Countering any perceptions that the group is a clique of powerbrokers trying to influence the process, some members said the recommendations are intended to be just one interpretation and not any official view.

"People can issue reports all over this city," said Abel. "We're just adding to the pot. I see nothing wrong with a group of people contributing to the debate. I'd like to see 10 of these groups."

Riordan welcomed the group's advice, saying "The next mayor will not be able to solve all the problems of Los Angeles himself."

Woo's spokesman, Garry South, said the group's impact has yet to be seen. "The proof will be in the pudding as to what they come up with," he said. "If it is a group to push Dick Riordan's philosophy as to how to manage government, it will speak for itself."

Additional members include Paul Curcio, president of the Urban Innovations Group; attorney Fran Rabinowitz; developer Nelson Rising; Reason Foundation Vice President Lynn Scarlett, and UCLA architecture dean Richard Weinstein. Dan Garcia, a senior vice president at Warner Bros., and attorney Vilma Martinez have not confirmed their participation.

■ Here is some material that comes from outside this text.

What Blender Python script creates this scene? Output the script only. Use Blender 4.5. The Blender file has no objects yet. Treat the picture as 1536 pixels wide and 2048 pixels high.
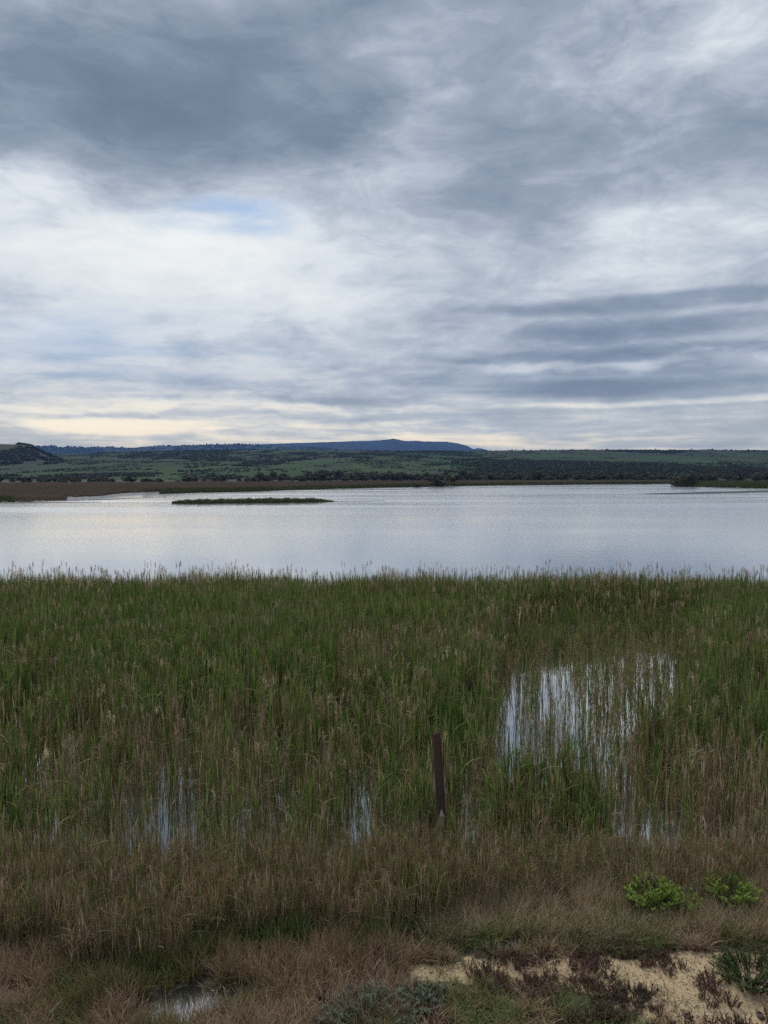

Meanwhile, the campaign on Monday continued with its volley of charges and countercharges:

* Woo accused Riordan of hiding his support from the religious right.

Mike Dolan, Riordan's field director in the primary campaign who recently defected to the Woo camp, claimed that Sara DiVito Hardman, California director of the Christian Coalition, is a close adviser to Riordan.

"I believe Richard Riordan should demonstrate that he is tough enough to come clean with the voters about the involvement of these far-right religious zealots in his campaign," Woo said in a written statement.

Hardman could not be reached. Ralph Reed, national director of the Virginia-based Christian Coalition founded by former presidential candidate Pat Robertson, said the organization is not involved in any campaign but distributed nonpartisan, issue-oriented voter guides to churches during the primary.

During the primary, a woman distributed the guides outside Riordan's campaign headquarters but a campaign aide told her she could not do so inside.

Riordan campaign officials refused to comment on the involvement of the Christian Coalition or any of its leaders in the campaign.

* Riordan at a news conference touted his business expertise while branding Woo a "policy wonk" with no managerial experience in the private sector. He said his investments in more than 100 companies have produced tens of thousands of jobs. Asked about a Woo TV ad that accuses Riordan of doing away with 10,000 jobs, Riordan said that in his rejuvenation of Mattel, the company closed a Los Angeles factory that sent 250 jobs to Mexico but, "at the same time, we saved over 1,500 jobs."

Times staff writers Richard Simon and Frank Clifford contributed to this story.